Happening Now

Is Private Capital Up To The Texas High-Speed Challenge?

April 15, 2025

By Jim Mathews / President & CEO

There’s a cliché about an ancient curse that goes something like “May you live in interesting times.” For most of its history, the Texas Central high-speed rail project linking Houston and Dallas has had to live through “interesting times,” and the past 24 hours may prove to be among the most “interesting” it has had since its inception.

Yesterday, shortly after U.S. Transportation Secretary Sean Duffy announced he was pulling the project’s $63.9 million Corridor Identification Program grant because it was a “waste of taxpayer funds,” the project’s new private backer – John Kleinheinz, of venture fund Kleinholtz Capital Partners, which bought out the original Japanese investors’ share of the project – issued a statement agreeing with Duffy’s assessment and declaring the decision “good news for the overall project.”

“The first Trump Administration gave this project the green light, but after President Trump left office, the project got hung up in the politics of the Biden Administration's efforts to jam Amtrak and politics into the equation,” Kleinheinz said in a press statement. “We agree with Secretary Duffy that this project should be led by the private sector, and we will be proud to take it forward. This project is shovel-ready and will create significant new jobs and economic growth for Texas as part of President Trump's efforts to boost the U.S. economy.”

Nobody would be more pleased to see that happen than this Association. We have backed, steadfastly, just about any reasonable effort to bring true high-speed rail to the U.S., and that includes Texas Central. We supported the then-all-private Texas Central’s fights in the Texas court system against NIMBY opposition five years ago. We also testified before, and filed comments with, the Federal Railroad Administration supporting the FRA special operating exemption it sought (known as a Rule of Particular Applicability) based on lifting and shifting the entire Shinkansen operating model into the Texas project, and we filed at the Surface Transportation Board supporting the Texas Central plan to interline tickets with Amtrak services.

But here’s the thing. When Texas Central “won” its final court battle to be considered an actual railroad under Texas law, it was at best a pyrrhic victory because years of costly white-shoe litigation scared off the private capital needed to see the project through. If there’s one thing private capital demands, it’s low risk, clarity, and certainty. Endless rounds of high-dollar motion practice create just the opposite, and U.S. high-speed rail projects never seem to have either clarity or certainty.
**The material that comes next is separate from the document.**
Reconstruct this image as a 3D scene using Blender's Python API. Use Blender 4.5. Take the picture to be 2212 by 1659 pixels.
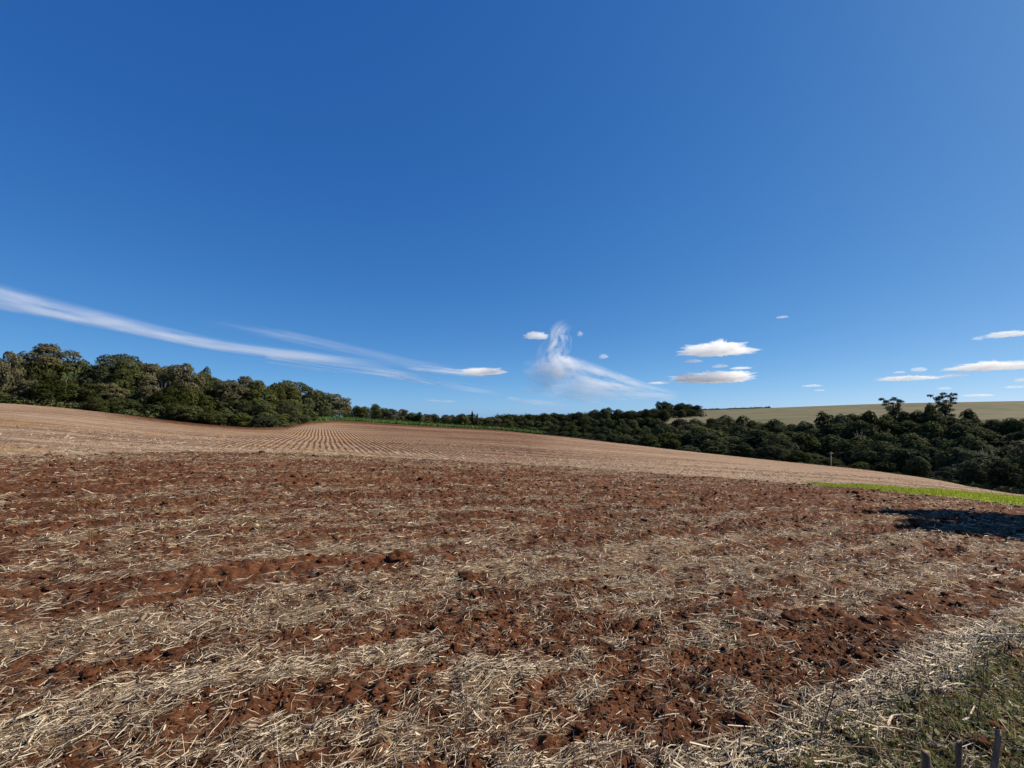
import bpy, math, random
import numpy as np
from mathutils import Vector, Matrix

random.seed(7)
rng = np.random.default_rng(11)
D = bpy.data
for o in list(D.objects):
    D.objects.remove(o)
SC = bpy.context.scene
COL = SC.collection
R = math.radians

# ------------------------------------------------------------------ camera, sky, sun, exposure
CAM_Z = 2.6
TILT = R(3.4)
FPX, CU, CV = 1014.0, 1106.0, 829.5          # focal length and centre, in pixels of a 2212 px wide view of the photograph
cam_d = D.cameras.new('camera')
cam_d.sensor_width = 36.0
cam_d.lens = 36.0 * FPX / 2212.0
cam_d.clip_start = 0.05
cam_d.clip_end = 80000
cam = D.objects.new('camera', cam_d)
COL.objects.link(cam)
cam.location = (0, 0, CAM_Z)
cam.rotation_euler = (R(90) + TILT, 0, 0)
SC.camera = cam

SUN_AZ, SUN_EL = R(80), R(40)                 # azimuth clockwise from the viewing direction (+Y)
SUN_V = Vector((math.sin(SUN_AZ) * math.cos(SUN_EL), math.cos(SUN_AZ) * math.cos(SUN_EL), math.sin(SUN_EL)))
W = D.worlds.new('World')
SC.world = W
W.use_nodes = True
wn, wl = W.node_tree.nodes, W.node_tree.links
wn.clear()
w_out = wn.new('ShaderNodeOutputWorld')
w_bg = wn.new('ShaderNodeBackground')
w_sky = wn.new('ShaderNodeTexSky')
w_sky.sky_type = 'NISHITA'
w_sky.sun_disc = False
w_sky.sun_elevation = SUN_EL
w_sky.sun_rotation = SUN_AZ
w_sky.altitude = 0
w_sky.air_density = 0.35
w_sky.dust_density = 0.3
w_sky.ozone_density = 1.0
# the sky's own colours, deepened the way the clear winter sky of the photograph is: one power curve per channel, the same all round
SKY_STRENGTH = 0.1
EXPOSURE = 0.8
w_sep, w_com = wn.new('ShaderNodeSeparateColor'), wn.new('ShaderNodeCombineColor')
wl.new(w_sky.outputs[0], w_sep.inputs[0])
for k, (g, gain) in enumerate(((1.09, .063), (.715, .160), (.435, .350))):
    pw, mu = wn.new('ShaderNodeMath'), wn.new('ShaderNodeMath')
    pw.operation, mu.operation = 'POWER', 'MULTIPLY'
    pw.inputs[1].default_value = g
    mu.inputs[1].default_value = gain / SKY_STRENGTH / 2 ** EXPOSURE
    wl.new(w_sep.outputs[k], pw.inputs[0]); wl.new(pw.outputs[0], mu.inputs[0]); wl.new(mu.outputs[0], w_com.inputs[k])
w_bg.inputs['Strength'].default_value = SKY_STRENGTH
wl.new(w_com.outputs[0], w_bg.inputs[0])
wl.new(w_bg.outputs[0], w_out.inputs[0])

sun_d = D.lights.new('sun', 'SUN')
sun_d.energy = 5.0
sun_d.angle = R(0.53)
sun_d.color = (1.0, 0.89, 0.72)
sun = D.objects.new('sun', sun_d)
COL.objects.link(sun)
sun.rotation_euler = SUN_V.to_track_quat('Z', 'Y').to_euler()
sun.location = (60, 20, 60)

SC.view_settings.view_transform = 'Standard'
SC.view_settings.look = 'None'
SC.view_settings.exposure = EXPOSURE
SC.view_settings.gamma = 1.0
SC.view_settings.use_curve_mapping = False
SC.render.engine = 'CYCLES'
SC.cycles.volume_bounces = 20
SC.cycles.max_bounces = 20
SC.cycles.diffuse_bounces = 4
SC.cycles.transparent_max_bounces = 24
SC.cycles.use_denoising = True

# ------------------------------------------------------------------ helpers
def _hash(ix, iy, iz, seed):
    h = (ix.astype(np.int64) * 374761393 + iy.astype(np.int64) * 668265263 + iz.astype(np.int64) * 2147483647 + seed * 974634777) & 0xFFFFFFFF
    h = ((h ^ (h >> 13)) * 1274126177) & 0xFFFFFFFF
    h = ((h ^ (h >> 16)) * 2246822519) & 0xFFFFFFFF
    return ((h ^ (h >> 15)) & 0xFFFFFF) / float(0xFFFFFF)

def noise2(x, y, seed=0):
    x = np.asarray(x, float); y = np.asarray(y, float)
    ix, iy = np.floor(x), np.floor(y)
    fx, fy = x - ix, y - iy
    fx = fx * fx * fx * (fx * (fx * 6 - 15) + 10); fy = fy * fy * fy * (fy * (fy * 6 - 15) + 10)
    z = np.zeros_like(ix)
    a, b = _hash(ix, iy, z, seed), _hash(ix + 1, iy, z, seed)
    c, d = _hash(ix, iy + 1, z, seed), _hash(ix + 1, iy + 1, z, seed)
    return (a * (1 - fx) + b * fx) * (1 - fy) + (c * (1 - fx) + d * fx) * fy

def fbm2(x, y, oct=4, seed=0, gain=0.5):
    s, a, t = 0.0, 1.0, 0.0
    for k in range(oct):
        s = s + a * noise2(x * 2 ** k + 17.3 * k, y * 2 ** k - 9.1 * k, seed + k)
        t += a; a *= gain
    return s / t

def noise3(p, seed=0):
    i = np.floor(p); f = p - i
    f = f * f * (3 - 2 * f)
    s = 0
    for dx in (0, 1):
        for dy in (0, 1):
            for dz in (0, 1):
                w = (f[:, 0] if dx else 1 - f[:, 0]) * (f[:, 1] if dy else 1 - f[:, 1]) * (f[:, 2] if dz else 1 - f[:, 2])
                s = s + w * _hash(i[:, 0] + dx, i[:, 1] + dy, i[:, 2] + dz, seed)
    return s

def sstep(a, b, x):
    t = np.clip((x - a) / (b - a), 0, 1)
    return t * t * (3 - 2 * t)

def mk_mesh(name, V, faces, mat=None, smooth=False, attrs=None):
    """faces: list of integer arrays, each (n, k)."""
    me = D.meshes.new(name)
    V = np.asarray(V, np.float32)
    me.vertices.add(len(V))
    me.vertices.foreach_set('co', V.ravel())
    faces = [np.asarray(f, np.int32) for f in faces if len(f)]
    loops = np.concatenate([f.ravel() for f in faces])
    tot = np.concatenate([np.full(len(f), f.shape[1], np.int32) for f in faces])
    me.loops.add(len(loops))
    me.loops.foreach_set('vertex_index', loops)
    me.polygons.add(len(tot))
    me.polygons.foreach_set('loop_start', np.concatenate([[0], np.cumsum(tot)[:-1]]).astype(np.int32))
    me.polygons.foreach_set('loop_total', tot)
    if smooth:
        me.polygons.foreach_set('use_smooth', np.ones(len(tot), bool))
    for k, a in (attrs or {}).items():
        at = me.attributes.new(k, 'FLOAT', 'POINT')
        at.data.foreach_set('value', np.asarray(a, np.float32))
    me.update(calc_edges=True)
    if mat:
        me.materials.append(mat)
    return me

def link(name, me, parent=None, label=None, cat=None, group=None, kind=None, loc=None):
    o = D.objects.new(name, me)
    COL.objects.link(o)
    if parent is not None:
        o.parent = parent
    if loc is not None:
        o.location = loc
    for k, v in (('label', label), ('category', cat), ('group', group), ('kind', kind)):
        if v:
            o[k] = v
    return o

def tube(path, radii, n=6, cap=True):
    path = np.asarray(path, float)
    V, F = [], []
    for i, p in enumerate(path):
        t = path[min(i + 1, len(path) - 1)] - path[max(i - 1, 0)]
        t = t / (np.linalg.norm(t) + 1e-9)
        a = np.cross(t, (0, 0, 1.0)) if abs(t[2]) < 0.9 else np.cross(t, (1.0, 0, 0))
        a /= np.linalg.norm(a); b = np.cross(t, a)
        for k in range(n):
            q = 2 * math.pi * k / n
            V.append(p + radii[i] * (math.cos(q) * a + math.sin(q) * b))
    for i in range(len(path) - 1):
        for k in range(n):
            k2 = (k + 1) % n
            F.append((i * n + k, i * n + k2, (i + 1) * n + k2, (i + 1) * n + k))
    T = []
    if cap:
        for base, rev in ((0, True), ((len(path) - 1) * n, False)):
            for k in range(1, n - 1):
                T.append((base, base + k + 1, base + k) if rev else (base, base + k, base + k + 1))
    return np.array(V), np.array(F), np.array(T)

class Acc:
    def __init__(self):
        self.V, self.Q, self.T, self.n = [], [], [], 0
    def add(self, V, Q=None, T=None):
        if Q is not None and len(Q): self.Q.append(np.asarray(Q) + self.n)
        if T is not None and len(T): self.T.append(np.asarray(T) + self.n)
        self.V.append(V); self.n += len(V)
    def mesh(self, name, mat, smooth=False):
        return mk_mesh(name, np.concatenate(self.V), [np.concatenate(x) for x in (self.Q, self.T) if x], mat, smooth)

def grid_faces(nr, nc):
    i, j = np.meshgrid(np.arange(nr - 1), np.arange(nc - 1), indexing='ij')
    a = (i * nc + j).ravel()
    return np.stack([a, a + 1, a + nc + 1, a + nc], 1)

# ------------------------------------------------------------------ materials
def new_mat(name):
    m = D.materials.new(name)
    m.use_nodes = True
    nt = m.node_tree
    nt.nodes.clear()
    out = nt.nodes.new('ShaderNodeOutputMaterial')
    return m, nt, out

class NB:
    """small node builder"""
    def __init__(self, nt): self.nt = nt
    def n(self, t, **kw):
        x = self.nt.nodes.new(t)
        for k, v in kw.items(): setattr(x, k, v)
        return x
    def l(self, a, b): self.nt.links.new(a, b)
    def val(self, s, v):
        if hasattr(v, 'links') or hasattr(v, 'is_output'): self.l(v, s)
        else: s.default_value = v
    def noise(self, vec, scale, detail=4, rough=0.55):
        x = self.n('ShaderNodeTexNoise')
        x.inputs['Scale'].default_value = scale; x.inputs['Detail'].default_value = detail; x.inputs['Roughness'].default_value = rough
        if vec is not None: self.l(vec, x.inputs['Vector'])
        return x.outputs['Fac']
    def mapping(self, vec, rot=(0, 0, 0), scale=(1, 1, 1)):
        x = self.n('ShaderNodeMapping')
        x.inputs['Rotation'].default_value = rot; x.inputs['Scale'].default_value = scale
        self.l(vec, x.inputs['Vector']); return x.outputs[0]
    def math(self, op, a, b=0.0, clamp=False):
        x = self.n('ShaderNodeMath', operation=op); x.use_clamp = clamp
        self.val(x.inputs[0], a); self.val(x.inputs[1], b); return x.outputs[0]
    def ramp(self, fac, lo, hi):
        x = self.n('ShaderNodeMapRange'); x.clamp = True; x.interpolation_type = 'SMOOTHSTEP'
        self.val(x.inputs[0], fac); x.inputs[1].default_value = lo; x.inputs[2].default_value = hi; return x.outputs[0]
    def mix(self, fac, a, b):
        x = self.n('ShaderNodeMix', data_type='RGBA')
        self.val(x.inputs[0], fac)
        for s, v in ((x.inputs[6], a), (x.inputs[7], b)):
            if isinstance(v, tuple): s.default_value = (*v, 1)
            else: self.l(v, s)
        return x.outputs[2]
    def attr(self, name):
        x = self.n('ShaderNodeAttribute'); x.attribute_name = name; return x.outputs['Fac']
    def coord(self):
        return self.n('ShaderNodeTexCoord').outputs['Object']
    def bsdf(self, col, rough=0.9, spec=0.15, normal=None):
        x = self.n('ShaderNodeBsdfPrincipled')
        if isinstance(col, tuple): x.inputs['Base Color'].default_value = (*col, 1)
        else: self.l(col, x.inputs['Base Color'])
        x.inputs['Roughness'].default_value = rough
        x.inputs['Specular IOR Level'].default_value = spec
        if normal is not None: self.l(normal, x.inputs['Normal'])
        return x.outputs[0]
    def bump(self, h, strength, dist):
        x = self.n('ShaderNodeBump'); x.inputs['Strength'].default_value = strength; x.inputs['Distance'].default_value = dist
        self.l(h, x.inputs['Height']); return x.outputs[0]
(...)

The Biden Administration did not “jam Amtrak and politics into the equation.” Investors, primarily though not exclusively Japanese, realized that rail infrastructure decisions that would be solid anywhere else in the world can vanish in the U.S. at a whim. Capital fled the project and after a couple of dormant years, Amtrak was coaxed into assuming a leadership role to seek Federal grants and move it forward. Amtrak also hired arguably the world’s best expert at rescuing troubled rail programs, Britain’s Andy Byford, to take on the Texas high-speed challenge.

Look anywhere in the world at successful high-speed rail programs and you’ll find significant government investment in capital and backing. Japan’s Shinkansen enjoys government-built infrastructure, as does France’s TGV, the Italo in France, and China’s world-leading high-speed rail network. At its peak in the early 2010s, China was building more than 1,500 miles of new high-speed right-of-way every single year, and in the past two decades has spent between $1.3 trillion and $1.5 trillion since the early 2000s building high-speed rail using government money and absorbing risk that private capital simply can’t absorb.

The Rail Passengers Association supports many different forms of public-private ventures, which this Texas Central project was. But we hope that Duffy’s announcement isn’t an ideologically driven decision to turn it over to the “free market” and a prayer. Billionaire and Trump advisor Elon Musk’s interest six weeks ago in the announcement of a search for an operating contractor makes me at least have to ask the question.

For all our sakes, I truly wish Kleinheinz every success in getting this extremely worthy project finally moving. We’ll do everything we can as an Association to help him make real progress. Kleinheinz is not wrong when he says that this project is shovel-ready, that it will create significant new jobs, and that it will supercharge the Texas economy. We have said all of that and more, when it was private and then again when Amtrak became involved. But I still seriously doubt that private capital alone can do the job. It hasn’t done that anywhere else, and there’s no evidence that this project would prove to be the exception. This is one of those times that nobody will be happier than me to be proved wrong.